A quién recibe el ministro

Para no volver a disolver las Cortes, hay que disolver la política. En los tortuosos manejos que procuran transformar a Rajoy de candidato poco votado en líder providencial, se nos asaetea con un rosario de entrevistas y declaraciones eufemísticas. Con todos los respetos, nos importa un comino la agenda del presidente en funciones. El futuro de España se juega en las reuniones que pueda mantener Jorge Fernández Díaz, durante estas jornadas de incertidumbre. Las maquinaciones del ministro del Interior contra partidos democráticos, en vísperas del pseudorreferéndum catalán, le rodearon de una aureola sobrenatural. Su portentosa labor de zapa se tradujo lógicamente en un aumento de votantes a su candidatura.

Pues bien, vuelve a repetirse una circunstancia peliaguda, en que el PP necesita neutralizar el rechazo expreso a Rajoy de nueve millones de votantes de Ciudadanos y PSOE. No pretendemos minusvalorar la ingente tarea seductora de los analistas que falsifican el resultado de las urnas, para otorgar la irreversibilidad a la investidura del presidente falto de votos. Sin embargo, para arrastrar a los ahora sedicentes socialistas no basta con la aterciopelada persuasión, necesitamos la brutal disuasión. Los populares han de requerir la intervención de su ministro para todo. Un buen dossier con alegaciones infamantes, en manos de periodistas obedientes, suple con creces a decenas de reuniones infructuosas.

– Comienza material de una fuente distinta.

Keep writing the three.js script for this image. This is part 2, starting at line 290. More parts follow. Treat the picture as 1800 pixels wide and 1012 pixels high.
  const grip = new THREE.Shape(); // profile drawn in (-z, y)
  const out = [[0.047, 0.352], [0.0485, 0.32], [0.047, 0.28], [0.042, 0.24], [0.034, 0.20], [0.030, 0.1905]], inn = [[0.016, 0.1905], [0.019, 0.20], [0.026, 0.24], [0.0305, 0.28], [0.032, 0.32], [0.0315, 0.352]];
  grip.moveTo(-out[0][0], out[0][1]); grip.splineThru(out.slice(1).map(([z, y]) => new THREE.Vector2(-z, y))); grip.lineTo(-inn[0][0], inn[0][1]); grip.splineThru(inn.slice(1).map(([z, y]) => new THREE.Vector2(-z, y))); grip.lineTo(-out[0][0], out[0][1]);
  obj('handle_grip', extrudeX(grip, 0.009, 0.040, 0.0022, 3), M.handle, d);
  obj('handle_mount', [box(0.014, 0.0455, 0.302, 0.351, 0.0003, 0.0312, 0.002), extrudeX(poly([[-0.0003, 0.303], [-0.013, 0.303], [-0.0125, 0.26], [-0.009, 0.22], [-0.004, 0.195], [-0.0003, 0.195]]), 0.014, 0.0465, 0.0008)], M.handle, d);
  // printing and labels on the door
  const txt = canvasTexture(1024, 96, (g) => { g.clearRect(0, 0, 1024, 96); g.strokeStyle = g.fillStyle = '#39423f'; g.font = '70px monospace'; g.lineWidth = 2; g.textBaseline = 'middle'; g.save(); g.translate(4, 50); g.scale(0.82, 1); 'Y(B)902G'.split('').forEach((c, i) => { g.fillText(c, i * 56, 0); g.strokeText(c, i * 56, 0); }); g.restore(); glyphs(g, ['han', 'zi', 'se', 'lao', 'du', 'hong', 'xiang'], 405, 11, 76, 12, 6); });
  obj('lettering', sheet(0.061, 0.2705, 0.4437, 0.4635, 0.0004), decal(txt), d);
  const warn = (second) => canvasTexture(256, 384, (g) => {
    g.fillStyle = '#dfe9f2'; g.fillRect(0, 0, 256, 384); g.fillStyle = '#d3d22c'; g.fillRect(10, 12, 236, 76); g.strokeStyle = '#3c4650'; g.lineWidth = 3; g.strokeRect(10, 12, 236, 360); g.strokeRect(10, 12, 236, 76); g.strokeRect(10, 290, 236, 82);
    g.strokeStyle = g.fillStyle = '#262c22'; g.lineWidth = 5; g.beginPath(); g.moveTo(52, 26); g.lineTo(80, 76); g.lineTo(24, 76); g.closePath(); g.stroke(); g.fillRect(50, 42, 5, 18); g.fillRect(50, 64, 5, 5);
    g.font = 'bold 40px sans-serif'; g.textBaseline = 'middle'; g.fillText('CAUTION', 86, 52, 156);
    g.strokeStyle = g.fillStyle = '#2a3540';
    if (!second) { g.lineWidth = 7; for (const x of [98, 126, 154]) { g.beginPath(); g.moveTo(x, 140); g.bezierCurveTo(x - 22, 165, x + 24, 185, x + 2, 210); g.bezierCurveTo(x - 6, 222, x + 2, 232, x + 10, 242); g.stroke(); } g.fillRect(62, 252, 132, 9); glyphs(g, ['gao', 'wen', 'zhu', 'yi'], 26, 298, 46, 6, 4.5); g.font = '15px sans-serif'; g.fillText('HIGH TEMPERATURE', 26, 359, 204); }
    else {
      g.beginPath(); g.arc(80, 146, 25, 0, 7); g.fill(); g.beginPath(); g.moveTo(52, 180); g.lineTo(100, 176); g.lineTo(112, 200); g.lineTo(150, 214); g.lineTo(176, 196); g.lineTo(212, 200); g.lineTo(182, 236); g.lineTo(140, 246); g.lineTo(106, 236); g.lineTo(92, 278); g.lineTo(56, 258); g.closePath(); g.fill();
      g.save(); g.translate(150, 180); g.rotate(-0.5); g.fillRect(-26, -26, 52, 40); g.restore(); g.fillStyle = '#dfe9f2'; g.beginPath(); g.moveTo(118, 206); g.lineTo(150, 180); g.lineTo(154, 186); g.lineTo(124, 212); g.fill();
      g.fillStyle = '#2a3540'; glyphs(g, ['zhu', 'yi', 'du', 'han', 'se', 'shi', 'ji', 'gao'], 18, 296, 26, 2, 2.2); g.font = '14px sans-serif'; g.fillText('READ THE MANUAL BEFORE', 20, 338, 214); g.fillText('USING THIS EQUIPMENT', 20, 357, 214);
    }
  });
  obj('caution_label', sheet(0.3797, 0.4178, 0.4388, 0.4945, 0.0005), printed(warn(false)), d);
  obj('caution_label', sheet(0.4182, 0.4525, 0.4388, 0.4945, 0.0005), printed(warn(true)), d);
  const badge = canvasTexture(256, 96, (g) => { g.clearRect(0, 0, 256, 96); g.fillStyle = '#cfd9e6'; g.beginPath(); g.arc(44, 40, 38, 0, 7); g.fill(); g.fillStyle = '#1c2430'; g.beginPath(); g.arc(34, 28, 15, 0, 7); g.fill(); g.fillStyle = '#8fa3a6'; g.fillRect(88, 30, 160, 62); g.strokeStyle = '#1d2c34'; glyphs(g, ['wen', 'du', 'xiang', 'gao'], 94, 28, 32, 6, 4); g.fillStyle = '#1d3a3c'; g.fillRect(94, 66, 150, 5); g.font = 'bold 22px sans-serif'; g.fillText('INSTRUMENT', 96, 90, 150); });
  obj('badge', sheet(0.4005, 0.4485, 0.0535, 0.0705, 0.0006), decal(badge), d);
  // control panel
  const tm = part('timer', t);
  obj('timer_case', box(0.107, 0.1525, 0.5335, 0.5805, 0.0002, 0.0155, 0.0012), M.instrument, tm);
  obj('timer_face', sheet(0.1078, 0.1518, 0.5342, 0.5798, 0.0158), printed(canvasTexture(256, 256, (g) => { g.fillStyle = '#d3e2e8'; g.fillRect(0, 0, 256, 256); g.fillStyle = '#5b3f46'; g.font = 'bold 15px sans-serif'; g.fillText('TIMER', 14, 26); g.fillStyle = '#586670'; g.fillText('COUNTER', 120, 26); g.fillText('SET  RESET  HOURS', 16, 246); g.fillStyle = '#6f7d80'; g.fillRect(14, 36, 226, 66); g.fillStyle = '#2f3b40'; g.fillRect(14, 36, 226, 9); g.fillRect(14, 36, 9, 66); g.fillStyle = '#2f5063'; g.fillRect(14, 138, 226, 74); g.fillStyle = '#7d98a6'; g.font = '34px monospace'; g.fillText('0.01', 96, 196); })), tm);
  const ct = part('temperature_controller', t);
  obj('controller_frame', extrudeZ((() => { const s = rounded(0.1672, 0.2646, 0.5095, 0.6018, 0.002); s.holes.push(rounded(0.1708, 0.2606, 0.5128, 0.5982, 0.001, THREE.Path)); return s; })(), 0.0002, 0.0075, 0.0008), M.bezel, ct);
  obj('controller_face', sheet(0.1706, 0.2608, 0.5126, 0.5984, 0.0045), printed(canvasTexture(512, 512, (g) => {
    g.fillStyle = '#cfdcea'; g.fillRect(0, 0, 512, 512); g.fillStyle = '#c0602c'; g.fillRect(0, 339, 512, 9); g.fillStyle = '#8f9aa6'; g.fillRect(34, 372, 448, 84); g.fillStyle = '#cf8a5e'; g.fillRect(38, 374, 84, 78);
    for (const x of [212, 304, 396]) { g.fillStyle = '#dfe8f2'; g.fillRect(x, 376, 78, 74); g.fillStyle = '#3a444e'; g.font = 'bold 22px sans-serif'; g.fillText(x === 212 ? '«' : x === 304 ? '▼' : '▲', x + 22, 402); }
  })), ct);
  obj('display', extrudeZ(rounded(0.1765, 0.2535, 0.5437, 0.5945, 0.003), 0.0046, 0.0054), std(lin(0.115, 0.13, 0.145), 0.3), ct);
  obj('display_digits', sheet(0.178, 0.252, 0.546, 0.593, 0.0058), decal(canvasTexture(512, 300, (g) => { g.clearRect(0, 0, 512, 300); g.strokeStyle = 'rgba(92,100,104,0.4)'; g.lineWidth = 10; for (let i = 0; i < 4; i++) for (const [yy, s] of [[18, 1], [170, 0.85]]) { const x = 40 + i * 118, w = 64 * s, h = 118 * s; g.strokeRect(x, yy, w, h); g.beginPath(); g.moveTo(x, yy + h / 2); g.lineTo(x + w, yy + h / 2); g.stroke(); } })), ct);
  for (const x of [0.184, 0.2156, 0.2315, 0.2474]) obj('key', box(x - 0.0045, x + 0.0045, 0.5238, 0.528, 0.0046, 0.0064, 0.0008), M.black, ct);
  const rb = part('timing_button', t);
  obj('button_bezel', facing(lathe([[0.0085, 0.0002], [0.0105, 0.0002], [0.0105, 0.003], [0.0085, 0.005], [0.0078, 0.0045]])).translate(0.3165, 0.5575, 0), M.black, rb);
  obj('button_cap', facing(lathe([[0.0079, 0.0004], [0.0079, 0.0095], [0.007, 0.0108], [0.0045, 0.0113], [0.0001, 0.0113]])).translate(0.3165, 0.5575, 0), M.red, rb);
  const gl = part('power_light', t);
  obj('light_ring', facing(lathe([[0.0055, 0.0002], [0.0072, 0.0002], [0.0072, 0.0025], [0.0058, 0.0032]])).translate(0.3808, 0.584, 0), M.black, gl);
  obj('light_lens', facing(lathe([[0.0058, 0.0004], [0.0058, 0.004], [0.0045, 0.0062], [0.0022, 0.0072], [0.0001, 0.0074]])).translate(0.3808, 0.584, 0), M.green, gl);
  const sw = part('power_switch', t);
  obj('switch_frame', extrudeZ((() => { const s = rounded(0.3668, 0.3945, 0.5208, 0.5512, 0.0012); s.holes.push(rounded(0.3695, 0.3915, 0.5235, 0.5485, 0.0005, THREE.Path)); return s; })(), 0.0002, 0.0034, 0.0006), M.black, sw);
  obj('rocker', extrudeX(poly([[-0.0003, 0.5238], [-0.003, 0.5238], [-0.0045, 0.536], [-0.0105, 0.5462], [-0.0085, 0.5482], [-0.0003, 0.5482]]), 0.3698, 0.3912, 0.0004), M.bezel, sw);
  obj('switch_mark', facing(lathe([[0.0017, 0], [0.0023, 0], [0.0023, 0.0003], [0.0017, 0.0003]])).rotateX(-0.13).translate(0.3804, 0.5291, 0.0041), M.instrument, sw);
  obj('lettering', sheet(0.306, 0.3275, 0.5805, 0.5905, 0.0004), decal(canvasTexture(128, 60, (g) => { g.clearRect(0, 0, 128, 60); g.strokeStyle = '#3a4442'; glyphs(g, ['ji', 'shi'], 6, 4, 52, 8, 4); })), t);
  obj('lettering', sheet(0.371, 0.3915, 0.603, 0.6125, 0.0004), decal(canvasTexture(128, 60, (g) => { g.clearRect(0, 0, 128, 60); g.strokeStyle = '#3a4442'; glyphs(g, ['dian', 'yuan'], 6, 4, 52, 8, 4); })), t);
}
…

La clave no radica en retratar a quien se sienta con Rajoy en La Moncloa, sino en saber a quién recibe en su despacho Fernández Díaz. El ministro es el Señor Lobo de Pulp fiction, el Saul Goodman de Breaking Bad, y nunca ha defraudado cuando se necesitaba un escándalo sin sustento. El PP ha de obtener mediante negociaciones la victoria que no acreditan las urnas. Si nuestros detectores vibrátiles de juego sucio detectan un cambio repentino de juicio en los interlocutores de Rajoy, sabremos que se han llevado a cabo las reuniones imprescindibles para que se imponga el buen criterio. La política está más dopada que el deporte, pero no por ello ha perdido un átomo de su poder de fascinación.